▸ Exercise
Begin with the line that contains "The Blender Python" and continue down through the line that contains "silo(1012, 226, 15, 852, 838.5, 872, 'narrow"; reproduce those lines exactly and only those.

▸ Available data
start

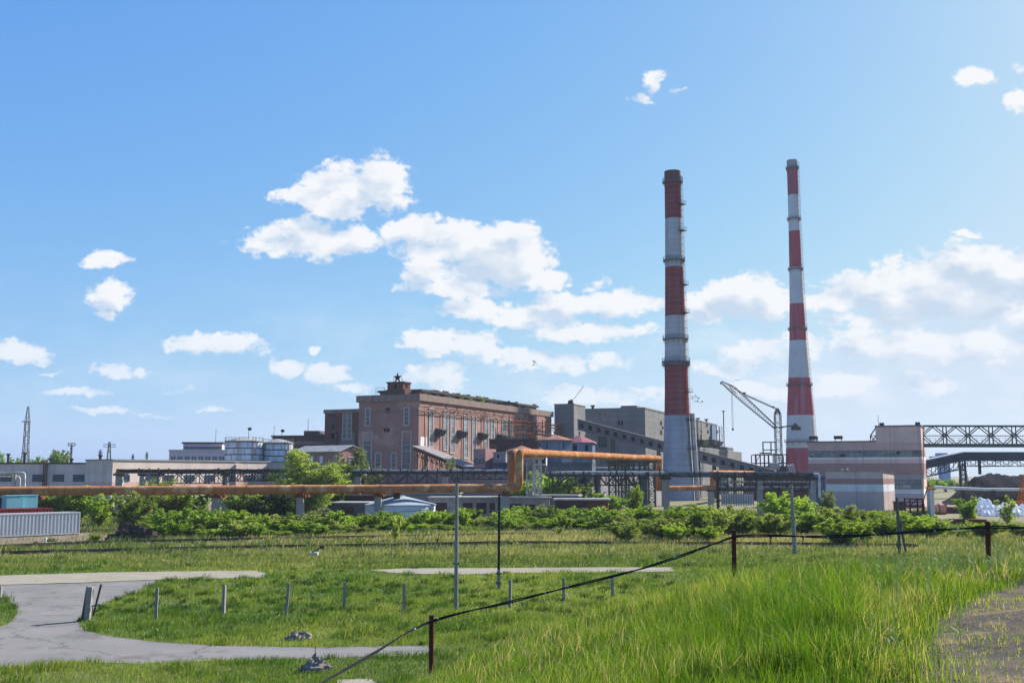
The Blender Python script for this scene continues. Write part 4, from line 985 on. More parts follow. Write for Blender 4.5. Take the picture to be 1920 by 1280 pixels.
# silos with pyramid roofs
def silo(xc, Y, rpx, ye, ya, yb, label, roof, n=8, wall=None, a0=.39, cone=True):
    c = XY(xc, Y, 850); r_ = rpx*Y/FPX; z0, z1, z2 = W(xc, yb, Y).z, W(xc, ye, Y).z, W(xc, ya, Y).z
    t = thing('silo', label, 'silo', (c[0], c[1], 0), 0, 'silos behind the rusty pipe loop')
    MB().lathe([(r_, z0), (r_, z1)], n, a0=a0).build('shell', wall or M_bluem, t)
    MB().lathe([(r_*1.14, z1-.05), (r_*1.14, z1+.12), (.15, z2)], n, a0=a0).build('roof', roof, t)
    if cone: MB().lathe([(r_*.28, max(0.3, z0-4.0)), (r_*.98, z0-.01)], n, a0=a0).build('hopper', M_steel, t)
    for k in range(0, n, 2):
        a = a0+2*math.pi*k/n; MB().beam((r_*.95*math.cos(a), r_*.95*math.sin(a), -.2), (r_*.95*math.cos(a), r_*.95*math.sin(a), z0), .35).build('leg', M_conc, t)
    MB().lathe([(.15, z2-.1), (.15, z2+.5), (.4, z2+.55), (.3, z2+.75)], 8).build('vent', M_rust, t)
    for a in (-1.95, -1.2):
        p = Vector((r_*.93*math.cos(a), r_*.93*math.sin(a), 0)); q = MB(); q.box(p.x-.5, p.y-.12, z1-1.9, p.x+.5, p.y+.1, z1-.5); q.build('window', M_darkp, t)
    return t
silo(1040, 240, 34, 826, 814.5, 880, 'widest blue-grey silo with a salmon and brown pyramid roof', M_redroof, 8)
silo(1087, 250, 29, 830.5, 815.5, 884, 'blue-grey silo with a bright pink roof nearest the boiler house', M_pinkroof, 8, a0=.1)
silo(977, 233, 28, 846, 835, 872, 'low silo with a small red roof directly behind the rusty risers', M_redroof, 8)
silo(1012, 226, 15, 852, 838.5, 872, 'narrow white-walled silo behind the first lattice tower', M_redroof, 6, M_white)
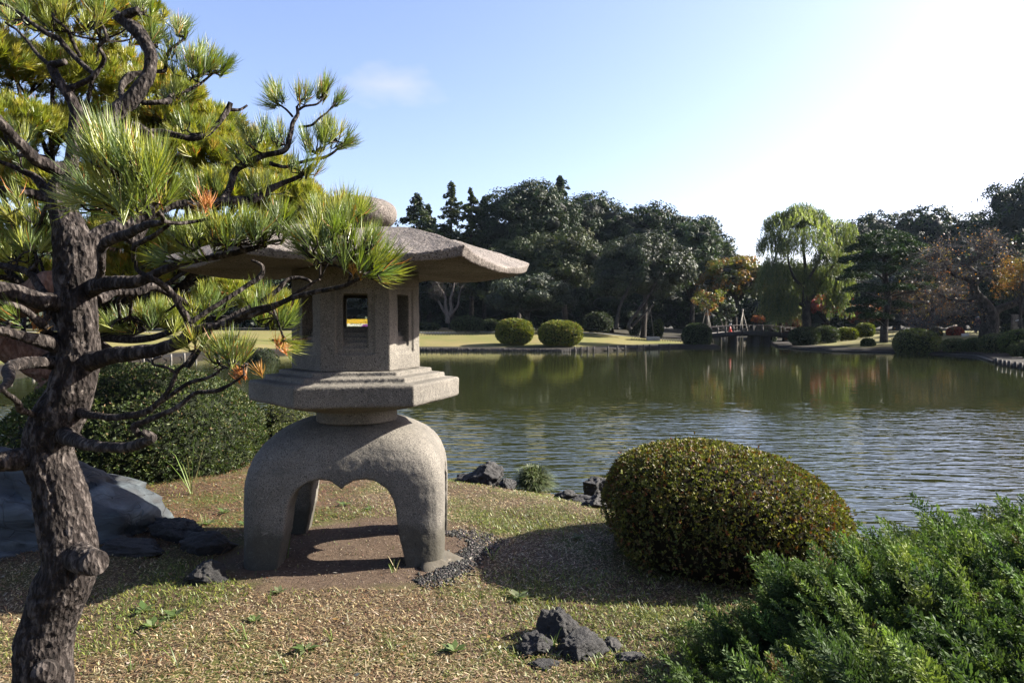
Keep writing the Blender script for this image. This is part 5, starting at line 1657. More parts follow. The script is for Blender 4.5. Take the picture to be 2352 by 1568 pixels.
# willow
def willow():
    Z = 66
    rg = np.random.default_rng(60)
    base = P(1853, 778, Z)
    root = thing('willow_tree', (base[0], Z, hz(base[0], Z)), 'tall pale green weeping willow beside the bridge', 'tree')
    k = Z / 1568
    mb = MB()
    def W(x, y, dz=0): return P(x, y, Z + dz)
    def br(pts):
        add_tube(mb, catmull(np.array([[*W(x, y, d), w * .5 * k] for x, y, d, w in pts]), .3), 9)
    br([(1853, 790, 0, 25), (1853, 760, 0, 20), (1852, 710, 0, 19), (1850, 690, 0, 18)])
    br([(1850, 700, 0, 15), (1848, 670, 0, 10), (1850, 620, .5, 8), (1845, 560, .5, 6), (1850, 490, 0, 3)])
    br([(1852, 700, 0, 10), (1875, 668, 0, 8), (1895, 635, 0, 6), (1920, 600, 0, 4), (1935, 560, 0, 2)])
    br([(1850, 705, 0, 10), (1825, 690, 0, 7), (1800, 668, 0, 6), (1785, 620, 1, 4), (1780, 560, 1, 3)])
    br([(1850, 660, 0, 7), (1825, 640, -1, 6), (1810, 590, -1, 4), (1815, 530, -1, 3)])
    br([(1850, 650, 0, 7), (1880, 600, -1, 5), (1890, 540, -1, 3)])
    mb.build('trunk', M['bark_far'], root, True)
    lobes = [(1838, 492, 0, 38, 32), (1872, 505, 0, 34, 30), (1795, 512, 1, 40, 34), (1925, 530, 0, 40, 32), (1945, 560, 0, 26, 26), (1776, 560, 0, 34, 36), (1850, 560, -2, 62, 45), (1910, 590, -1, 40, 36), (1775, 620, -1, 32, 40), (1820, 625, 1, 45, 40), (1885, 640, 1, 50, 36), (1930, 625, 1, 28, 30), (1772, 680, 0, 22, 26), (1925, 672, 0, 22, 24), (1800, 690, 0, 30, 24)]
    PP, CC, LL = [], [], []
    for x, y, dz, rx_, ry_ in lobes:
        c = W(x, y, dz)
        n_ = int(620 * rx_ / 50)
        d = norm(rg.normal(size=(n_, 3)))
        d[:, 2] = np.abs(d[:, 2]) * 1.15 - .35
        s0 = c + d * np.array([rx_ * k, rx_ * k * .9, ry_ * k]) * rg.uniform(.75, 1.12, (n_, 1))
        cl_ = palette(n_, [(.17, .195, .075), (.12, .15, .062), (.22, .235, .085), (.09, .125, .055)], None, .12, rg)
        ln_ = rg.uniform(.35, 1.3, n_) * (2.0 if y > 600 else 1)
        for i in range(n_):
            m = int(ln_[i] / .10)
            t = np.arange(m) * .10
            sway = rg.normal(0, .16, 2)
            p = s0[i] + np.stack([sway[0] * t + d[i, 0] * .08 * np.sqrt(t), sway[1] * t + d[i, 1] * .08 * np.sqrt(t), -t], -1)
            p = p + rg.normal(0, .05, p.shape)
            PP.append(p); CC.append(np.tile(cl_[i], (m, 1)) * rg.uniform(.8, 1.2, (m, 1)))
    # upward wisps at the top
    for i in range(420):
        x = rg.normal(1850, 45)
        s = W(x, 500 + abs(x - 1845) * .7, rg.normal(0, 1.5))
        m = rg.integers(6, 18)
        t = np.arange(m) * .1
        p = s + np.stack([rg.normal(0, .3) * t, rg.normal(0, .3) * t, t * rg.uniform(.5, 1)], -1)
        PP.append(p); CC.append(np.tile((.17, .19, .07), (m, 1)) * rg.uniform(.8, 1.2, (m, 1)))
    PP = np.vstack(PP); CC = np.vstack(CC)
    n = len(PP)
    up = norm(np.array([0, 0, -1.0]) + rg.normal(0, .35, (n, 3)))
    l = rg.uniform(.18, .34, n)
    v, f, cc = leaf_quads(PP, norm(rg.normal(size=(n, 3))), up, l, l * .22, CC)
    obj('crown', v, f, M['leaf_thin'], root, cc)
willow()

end
start

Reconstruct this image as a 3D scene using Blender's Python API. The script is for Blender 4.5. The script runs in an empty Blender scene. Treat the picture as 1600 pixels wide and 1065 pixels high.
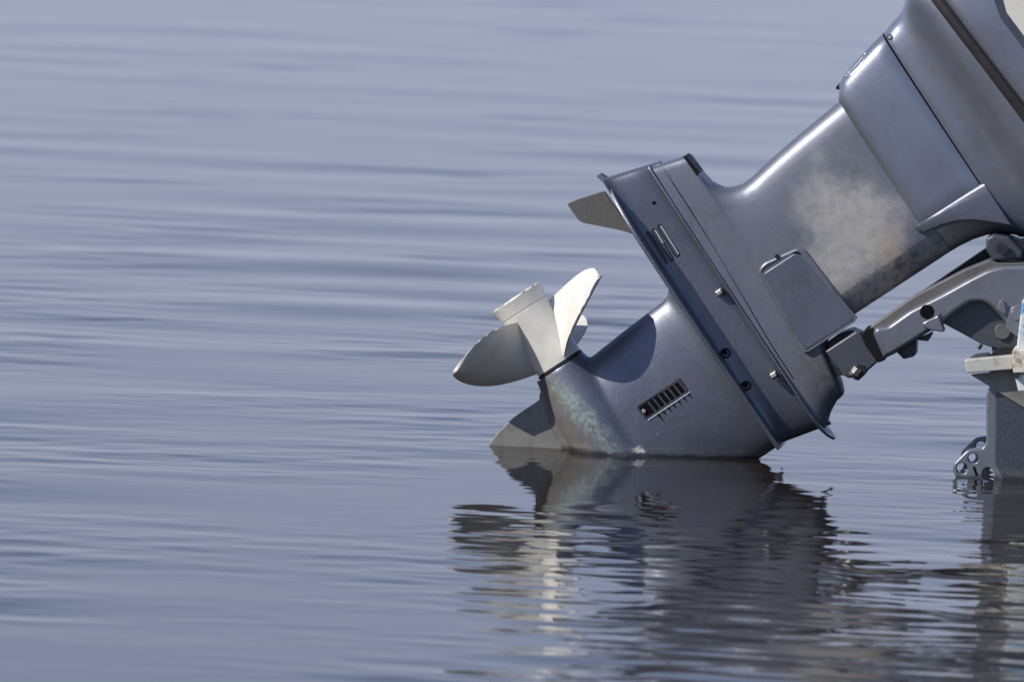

end

▸ Response
The Blender Python script for this scene continues. Write part 4, from line 985 on. More parts follow. Write for Blender 4.5. Take the picture to be 1920 by 1280 pixels.
# silos with pyramid roofs
def silo(xc, Y, rpx, ye, ya, yb, label, roof, n=8, wall=None, a0=.39, cone=True):
    c = XY(xc, Y, 850); r_ = rpx*Y/FPX; z0, z1, z2 = W(xc, yb, Y).z, W(xc, ye, Y).z, W(xc, ya, Y).z
    t = thing('silo', label, 'silo', (c[0], c[1], 0), 0, 'silos behind the rusty pipe loop')
    MB().lathe([(r_, z0), (r_, z1)], n, a0=a0).build('shell', wall or M_bluem, t)
    MB().lathe([(r_*1.14, z1-.05), (r_*1.14, z1+.12), (.15, z2)], n, a0=a0).build('roof', roof, t)
    if cone: MB().lathe([(r_*.28, max(0.3, z0-4.0)), (r_*.98, z0-.01)], n, a0=a0).build('hopper', M_steel, t)
    for k in range(0, n, 2):
        a = a0+2*math.pi*k/n; MB().beam((r_*.95*math.cos(a), r_*.95*math.sin(a), -.2), (r_*.95*math.cos(a), r_*.95*math.sin(a), z0), .35).build('leg', M_conc, t)
    MB().lathe([(.15, z2-.1), (.15, z2+.5), (.4, z2+.55), (.3, z2+.75)], 8).build('vent', M_rust, t)
    for a in (-1.95, -1.2):
        p = Vector((r_*.93*math.cos(a), r_*.93*math.sin(a), 0)); q = MB(); q.box(p.x-.5, p.y-.12, z1-1.9, p.x+.5, p.y+.1, z1-.5); q.build('window', M_darkp, t)
    return t
silo(1040, 240, 34, 826, 814.5, 880, 'widest blue-grey silo with a salmon and brown pyramid roof', M_redroof, 8)
silo(1087, 250, 29, 830.5, 815.5, 884, 'blue-grey silo with a bright pink roof nearest the boiler house', M_pinkroof, 8, a0=.1)
silo(977, 233, 28, 846, 835, 872, 'low silo with a small red roof directly behind the rusty risers', M_redroof, 8)
silo(1012, 226, 15, 852, 838.5, 872, 'narrow white-walled silo behind the first lattice tower', M_redroof, 6, M_white)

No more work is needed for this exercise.